Il nostro viaggio prosegue, ma a nord della penisola, allo Stadio Renato dall’Ara di Bologna. Visse il suo periodo d’oro dalla fine degli anni venti fino alla fine dei trenta, con il Bologna che conquistò quattro scudetti e stazionava nelle zone alte della classifica. Si può dire che il Dall’Ara ha una storia “reale”, poiché fu posata la prima pietra nel 1925 davanti al re Vittorio Emanuele III. Terminati i lavori, lo stadio fu denominato “Littoriale”, visto che in quegli anni stava emergendo il movimento Fascista. L’ultima modifica al nome avvenne del 1983, con l’omaggio a Renato dall’Ara, presidente durante gli anno d’oro dei felsinei. Come lo stadio di Bari, anche quello di Bologna ha una capienza non consona alle vere esigenze del club, 40.000 posti, con zone semi vuote e con una pista d’atletica che, ai malcapitati che si insediano nelle curve, tocca vedere la partita con il cannocchiale. Molte volte è stato denunciato il degrado che sta assalendo lo stadio, ma senza le dovute risposte dal comune di Bologna, con pezzi di intonaco che cadono a terra come se fosse pioggia del cielo e gradini che si sgretolano a causa dell’infiltrazione dell’acqua piovana. Ma non è finita qui, perché nell’ingresso della sala stampa, si trova il pavimento ricoperto di acqua e fanghiglia che gocciola dal soffitto.

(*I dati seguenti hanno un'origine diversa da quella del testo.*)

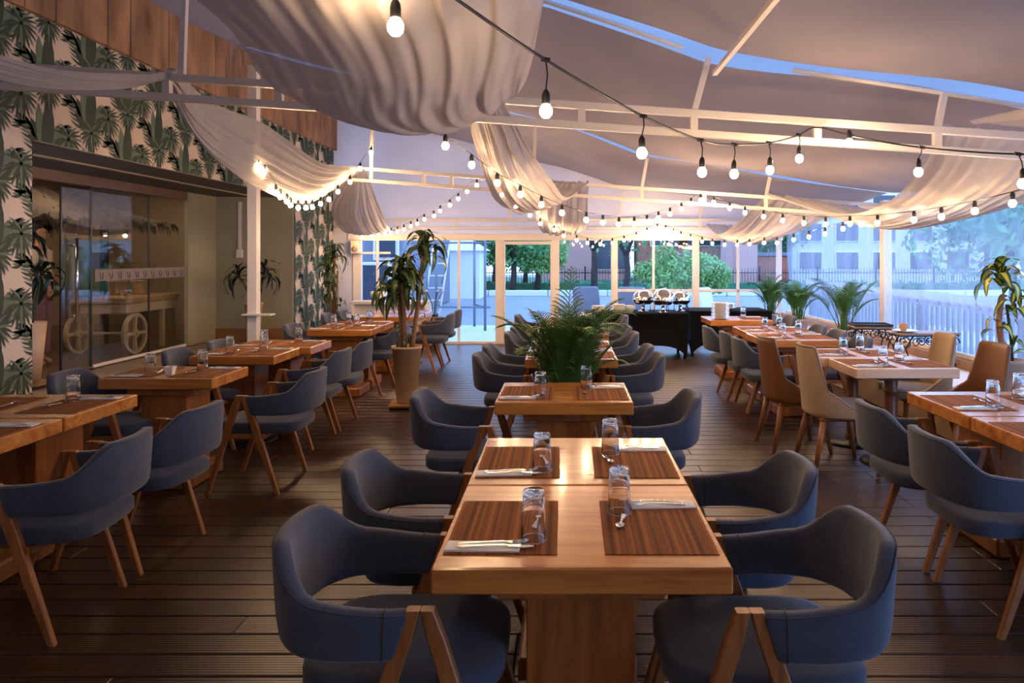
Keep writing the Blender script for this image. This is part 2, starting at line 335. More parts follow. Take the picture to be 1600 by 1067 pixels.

Spostiamoci a sud di Bologna, in Toscana, direzione stadio Armando Picchi di Livorno, con gli amaranto neo promossi in A dopo tre anni di attesa nella serie cadetta. L’impianto, situato nel quartiere “Ardenza”, fu inaugurato nel 1935, dopo due anni di lavori, stop ai cantieri e tanta, troppa burocrazia. La capienza è di 19 mila posti, scenderebbero a 14 mila se vi si dovessero giocare competizioni UEFA. Questo stadio porta con sé i segni del degrado e dell’incuria, si era parlato di un restyling per celebrare il ritorno in A della squadra, ma tale proposito non si è concretizzato. Alcune parti sono pericolanti, con l’intonaco andato via e i mattoni in bella vista. Travi consumate dal corso degli anni, mettendo a rischio l’incolumità degli spettatori, immondizia all’interno e all’esterno delle curve, bagni abbandonati al loro destino. Stesso discorso anche per lo Stadio di Livorno, la pista d’atletica che distanzia notevolmente il campo dalle tribune.
Finisce qui il nostro viaggio in questi quattro impianti della penisola, l’auspicio più grande è che si possa intervenire presto con le contromisure adatte, per evitare tragedie già largamente annunciate.